After the chores are done and Darth Baby placed in his chamber, I like to climb into bed and read a book, or latterly, kill the zombies with the plants – but the house has other ideas. I read my books electronically and the house does not charge iPads or iPhones. Weird, huh? Let me explain.
The building inspection did warn us in fairly definite language that the wiring in the place was a little substandard. I think I remember seeing the words “dire”, “cataclysmic”, “abysmal”, “rudimentary”, “Neolithic”, “foolhardy” and “laughable”. Suffice to say, we knew the house needed a little money spent on the wiring.
I insured home and contents and moved in with Emergency Contact and a toddler, anyway. (To those that know EC, it’s hard to gauge who of the two is more dangerous in certain situations.) The plan was to gently ramp up the demands on the electrical wiring until we saw the upper load point and then I’d know what we were working with. It went the other way and we've found our low point.
As many people know but few are ready to admit, electricity is borderline dark magic and no-one really knows how it works. Sure, there are sparkies and electrical engineers who will make bold and baseless proclamations about harnessing it and charge you like any other high-priest of a forbidden sect for their “expertise” but deep down, I’m pretty sure they know it’s all just luck and insulation. Even the fact that they named positive and negative the wrong way round tells me how circumstantial the whole thing is. I’ve owned cars at which auto-electricians have thrown their hands in the air and said, “Don’t understand how this car is running, mate.”

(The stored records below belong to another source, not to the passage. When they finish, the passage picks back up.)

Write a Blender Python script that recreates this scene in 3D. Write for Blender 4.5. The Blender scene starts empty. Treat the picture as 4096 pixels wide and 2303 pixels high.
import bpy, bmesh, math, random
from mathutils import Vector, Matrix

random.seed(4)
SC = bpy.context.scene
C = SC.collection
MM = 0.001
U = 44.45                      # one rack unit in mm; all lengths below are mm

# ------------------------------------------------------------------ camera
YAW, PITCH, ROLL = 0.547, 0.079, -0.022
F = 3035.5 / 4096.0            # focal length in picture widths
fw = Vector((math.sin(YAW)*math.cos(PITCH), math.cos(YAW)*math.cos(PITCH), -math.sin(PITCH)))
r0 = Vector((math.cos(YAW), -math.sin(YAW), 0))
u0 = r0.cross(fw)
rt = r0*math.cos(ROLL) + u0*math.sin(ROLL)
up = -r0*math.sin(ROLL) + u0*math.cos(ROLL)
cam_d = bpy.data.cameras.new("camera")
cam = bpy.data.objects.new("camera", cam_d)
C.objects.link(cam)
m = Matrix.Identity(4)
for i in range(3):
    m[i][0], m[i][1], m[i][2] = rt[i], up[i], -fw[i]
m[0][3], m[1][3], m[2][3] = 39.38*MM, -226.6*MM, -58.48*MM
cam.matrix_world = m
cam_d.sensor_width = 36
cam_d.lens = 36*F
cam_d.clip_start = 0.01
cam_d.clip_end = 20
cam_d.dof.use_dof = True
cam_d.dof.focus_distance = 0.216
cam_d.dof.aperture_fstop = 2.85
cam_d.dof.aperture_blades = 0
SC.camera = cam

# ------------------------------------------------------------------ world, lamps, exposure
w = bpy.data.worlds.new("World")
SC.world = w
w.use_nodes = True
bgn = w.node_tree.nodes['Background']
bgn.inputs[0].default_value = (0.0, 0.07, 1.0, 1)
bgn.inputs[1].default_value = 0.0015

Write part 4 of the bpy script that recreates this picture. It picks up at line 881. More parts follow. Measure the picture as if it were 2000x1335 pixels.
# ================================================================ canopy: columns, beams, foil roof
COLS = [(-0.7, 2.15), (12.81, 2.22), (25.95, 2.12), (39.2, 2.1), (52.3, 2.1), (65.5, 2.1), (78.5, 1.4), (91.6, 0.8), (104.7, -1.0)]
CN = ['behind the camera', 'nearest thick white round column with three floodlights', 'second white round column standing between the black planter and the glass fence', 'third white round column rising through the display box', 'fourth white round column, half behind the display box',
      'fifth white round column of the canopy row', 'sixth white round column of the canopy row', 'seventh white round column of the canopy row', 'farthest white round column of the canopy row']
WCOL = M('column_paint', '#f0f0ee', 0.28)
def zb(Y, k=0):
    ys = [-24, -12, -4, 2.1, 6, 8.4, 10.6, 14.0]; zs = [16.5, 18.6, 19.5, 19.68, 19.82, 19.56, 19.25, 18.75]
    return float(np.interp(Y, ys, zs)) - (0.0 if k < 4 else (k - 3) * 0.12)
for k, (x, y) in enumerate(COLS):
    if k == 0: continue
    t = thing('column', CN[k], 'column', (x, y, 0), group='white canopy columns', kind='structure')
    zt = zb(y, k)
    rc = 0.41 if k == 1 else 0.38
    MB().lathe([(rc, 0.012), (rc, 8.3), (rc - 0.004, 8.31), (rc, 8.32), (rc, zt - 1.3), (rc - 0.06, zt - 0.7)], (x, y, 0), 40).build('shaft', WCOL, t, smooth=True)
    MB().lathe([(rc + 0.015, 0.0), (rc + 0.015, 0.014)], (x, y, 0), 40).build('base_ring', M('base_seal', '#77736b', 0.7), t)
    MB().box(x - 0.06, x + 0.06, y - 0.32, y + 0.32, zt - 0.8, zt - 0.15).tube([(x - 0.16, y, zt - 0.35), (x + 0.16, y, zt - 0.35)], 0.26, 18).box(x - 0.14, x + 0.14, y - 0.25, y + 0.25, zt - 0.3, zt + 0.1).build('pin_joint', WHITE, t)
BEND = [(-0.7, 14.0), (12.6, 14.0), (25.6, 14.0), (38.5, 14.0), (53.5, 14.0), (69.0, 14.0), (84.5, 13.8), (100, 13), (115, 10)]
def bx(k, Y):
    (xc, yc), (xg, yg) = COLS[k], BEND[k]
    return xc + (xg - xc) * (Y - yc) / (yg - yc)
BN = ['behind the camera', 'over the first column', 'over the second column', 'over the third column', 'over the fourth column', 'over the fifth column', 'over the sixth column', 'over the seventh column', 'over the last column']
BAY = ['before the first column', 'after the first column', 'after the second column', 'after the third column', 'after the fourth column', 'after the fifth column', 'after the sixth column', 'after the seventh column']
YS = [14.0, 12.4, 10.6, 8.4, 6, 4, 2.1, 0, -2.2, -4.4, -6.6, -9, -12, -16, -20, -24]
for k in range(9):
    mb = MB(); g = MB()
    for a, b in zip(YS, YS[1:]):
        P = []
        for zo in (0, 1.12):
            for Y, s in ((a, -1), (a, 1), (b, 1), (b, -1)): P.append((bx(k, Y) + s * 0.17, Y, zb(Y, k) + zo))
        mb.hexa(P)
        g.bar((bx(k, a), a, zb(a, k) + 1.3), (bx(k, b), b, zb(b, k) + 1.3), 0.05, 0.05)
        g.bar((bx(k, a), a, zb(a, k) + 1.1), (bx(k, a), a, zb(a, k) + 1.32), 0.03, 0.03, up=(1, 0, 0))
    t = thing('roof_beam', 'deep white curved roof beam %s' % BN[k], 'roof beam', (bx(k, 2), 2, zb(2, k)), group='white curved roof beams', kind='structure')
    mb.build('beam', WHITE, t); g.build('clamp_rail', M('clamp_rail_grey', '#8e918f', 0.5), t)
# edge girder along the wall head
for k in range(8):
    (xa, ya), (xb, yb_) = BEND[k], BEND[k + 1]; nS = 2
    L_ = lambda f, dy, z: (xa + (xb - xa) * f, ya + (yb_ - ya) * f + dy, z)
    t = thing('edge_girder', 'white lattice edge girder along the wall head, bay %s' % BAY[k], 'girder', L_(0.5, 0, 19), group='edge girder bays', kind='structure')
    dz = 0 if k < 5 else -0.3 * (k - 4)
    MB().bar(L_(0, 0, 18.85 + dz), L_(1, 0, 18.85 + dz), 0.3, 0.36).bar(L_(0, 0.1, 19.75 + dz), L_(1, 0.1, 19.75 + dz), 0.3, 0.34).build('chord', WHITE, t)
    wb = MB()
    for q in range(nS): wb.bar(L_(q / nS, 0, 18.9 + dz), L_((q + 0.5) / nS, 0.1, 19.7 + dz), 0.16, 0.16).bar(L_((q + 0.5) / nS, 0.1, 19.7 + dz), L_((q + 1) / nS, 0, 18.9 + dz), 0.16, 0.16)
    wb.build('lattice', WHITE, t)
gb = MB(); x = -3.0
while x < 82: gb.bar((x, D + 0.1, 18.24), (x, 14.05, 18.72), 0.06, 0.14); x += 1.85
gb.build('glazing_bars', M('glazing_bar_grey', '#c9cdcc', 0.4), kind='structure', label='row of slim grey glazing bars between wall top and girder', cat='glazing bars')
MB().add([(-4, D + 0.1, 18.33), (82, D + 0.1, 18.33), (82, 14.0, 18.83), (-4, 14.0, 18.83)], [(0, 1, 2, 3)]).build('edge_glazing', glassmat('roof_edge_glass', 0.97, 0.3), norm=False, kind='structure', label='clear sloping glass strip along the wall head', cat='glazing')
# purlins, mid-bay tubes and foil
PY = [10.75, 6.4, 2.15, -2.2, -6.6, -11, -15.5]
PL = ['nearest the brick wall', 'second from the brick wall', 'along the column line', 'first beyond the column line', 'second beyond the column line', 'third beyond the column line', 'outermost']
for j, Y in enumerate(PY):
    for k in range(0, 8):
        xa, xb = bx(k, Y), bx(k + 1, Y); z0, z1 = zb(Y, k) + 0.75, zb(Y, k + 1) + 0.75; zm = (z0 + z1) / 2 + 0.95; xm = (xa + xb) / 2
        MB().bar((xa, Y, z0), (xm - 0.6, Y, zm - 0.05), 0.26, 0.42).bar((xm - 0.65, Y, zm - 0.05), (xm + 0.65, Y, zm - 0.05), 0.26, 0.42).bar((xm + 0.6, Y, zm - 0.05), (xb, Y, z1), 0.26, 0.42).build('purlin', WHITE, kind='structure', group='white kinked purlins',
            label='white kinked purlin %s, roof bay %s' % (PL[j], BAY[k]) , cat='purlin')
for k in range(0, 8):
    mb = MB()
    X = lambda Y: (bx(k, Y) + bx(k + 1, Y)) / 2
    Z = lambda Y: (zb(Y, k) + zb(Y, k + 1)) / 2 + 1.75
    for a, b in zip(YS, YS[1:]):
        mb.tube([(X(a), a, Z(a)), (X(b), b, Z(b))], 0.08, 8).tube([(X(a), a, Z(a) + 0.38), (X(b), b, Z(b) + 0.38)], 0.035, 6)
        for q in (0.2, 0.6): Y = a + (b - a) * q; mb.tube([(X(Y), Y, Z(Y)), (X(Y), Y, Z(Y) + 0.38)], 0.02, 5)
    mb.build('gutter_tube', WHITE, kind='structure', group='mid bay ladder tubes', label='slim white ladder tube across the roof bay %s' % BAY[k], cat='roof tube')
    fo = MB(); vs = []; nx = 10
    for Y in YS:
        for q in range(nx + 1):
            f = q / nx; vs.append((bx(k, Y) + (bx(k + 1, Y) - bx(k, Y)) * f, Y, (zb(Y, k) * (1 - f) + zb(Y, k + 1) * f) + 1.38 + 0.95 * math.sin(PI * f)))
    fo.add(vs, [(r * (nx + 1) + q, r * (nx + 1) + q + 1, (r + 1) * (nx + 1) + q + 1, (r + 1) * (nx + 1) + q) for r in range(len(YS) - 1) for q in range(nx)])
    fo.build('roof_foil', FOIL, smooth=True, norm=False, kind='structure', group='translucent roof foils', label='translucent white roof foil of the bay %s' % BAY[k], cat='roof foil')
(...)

So, our house can simultaneously run a washing machine, dishwasher, lights, hot water, fridge, stove, oven, central air, lamps, large flat-screen TV, DVD/Blu Ray player, home theatre, PlayStation, PC, curling iron, clothing iron, and sundry other bare necessities but it cannot charge an iPad. In fact, it sucks the electricity out of an iDevice. I left a pad plugged in overnight and it was so depleted the next morning it weighed less and it took three hours of charging at work before I could even turn it on.
The answer? I’ve put our iThings on the floor because everybody knows it’s easier for things to run downhill. That’s why lighthouses are constructed at sea-level.
Now, if I could only get Darth Baby to stop sucking them.
(Perfectly reasonable explanation to tell the coroner, too.)